Après trois mois d’immersion, l’antenne suisse devient une association à part entière suivant une ligne éditoriale fidèle aux raisons de sa création : donner la parole aux habitants de ces quartiers et raconter l’actualité par le prisme de ces territoires.
Avec une rédaction ouverte à tous, le média veut inciter les jeunes des quartiers à ne plus subir le traitement médiatique mais en devenir les acteurs, les producteurs de leur information, les conteurs de leur réalité.
Bondy blog a également ouvert, en partenariat avec l’Ecole Supérieure de Journalisme de Lille (ESJ), une classe préparatoire « égalité des chances » destinée aux étudiants boursiers sur critères sociaux. Cette dernière accueille des étudiants possédant déjà une licence et « porte l’ambition de favoriser la diversité sociale dans les écoles de journalisme », comme l’explique le Bondy blog sur son site internet. En 2017, 85% des étudiants qui ont participé à cette classe préparatoire ont été admis dans une école de journalisme reconnue.

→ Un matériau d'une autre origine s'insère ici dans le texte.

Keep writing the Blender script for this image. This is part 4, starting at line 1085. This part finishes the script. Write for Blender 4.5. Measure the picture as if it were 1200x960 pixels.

L’@gence² : une formation destinée aux jeunes des quartiers pour couvrir l’information de leurs quartiers
En octobre dernier, trois sites de formation en journalisme ont ouvert leurs portes à des jeunes issus des quartiers politique de la ville (QPV). Les QPV, anciennement ZUP, sont les quartiers prioritaires définis par la politique de la ville.
L’enjeu est « que les jeunes des quartiers soient en capacité de produire leur propre récit », explique Guillaume Villemot, un des fondateurs de l’@gence². Cette agence de formation forme ces jeunes à tous les métiers du journalisme ainsi qu’aux codes de l’information pour qu’ils puissent travailler ensuite dans d’autres rédactions. L’@gence² propose alors de bouleverser l’archétype des écoles de journalisme qui ne sont pas toujours représentative de la société française.
Mais l’@gence² a une autre « casquette » que celle de la formation. Elle est aussi une agence d’information qui vend ses sujets à d’autres médias comme France TV, BFM, etc. Ces mêmes sujets sont écrits par les bénéficiaires de la formation.
A terme, ils comptent ouvrir 15 agences réparties sur tout le territoire, permettant alors de former 250 jeunes accompagnés d’une équipe de 60 journalistes. L’@gence² espère alors être capable d’alimenter un véritable fil d’information qui financera non seulement la structure d’information mais aussi celle de formation. « C’est un modèle économique autonome parfait », garantie Guillaume Villemot .
Avec une première rentrée il y a seulement quelques mois, L’@gence² a déjà vendu quelques sujets à d’autres médias comme une reportage sur l’exposition « Trésors de banlieues » à Gennevilliers. Lorsque le fil d’informations démarrera véritablement, d’ici à janvier selon Guillaume Villemot , l’@gence² a la volonté de devenir une nouvelle ressource sur cette thématique pour les médias traditionnels. Ils espèrent ainsi avoir une couverture médiatique sur les banlieues plus juste et plus objective, s’éloignant du caractère exclusivement sensationnaliste.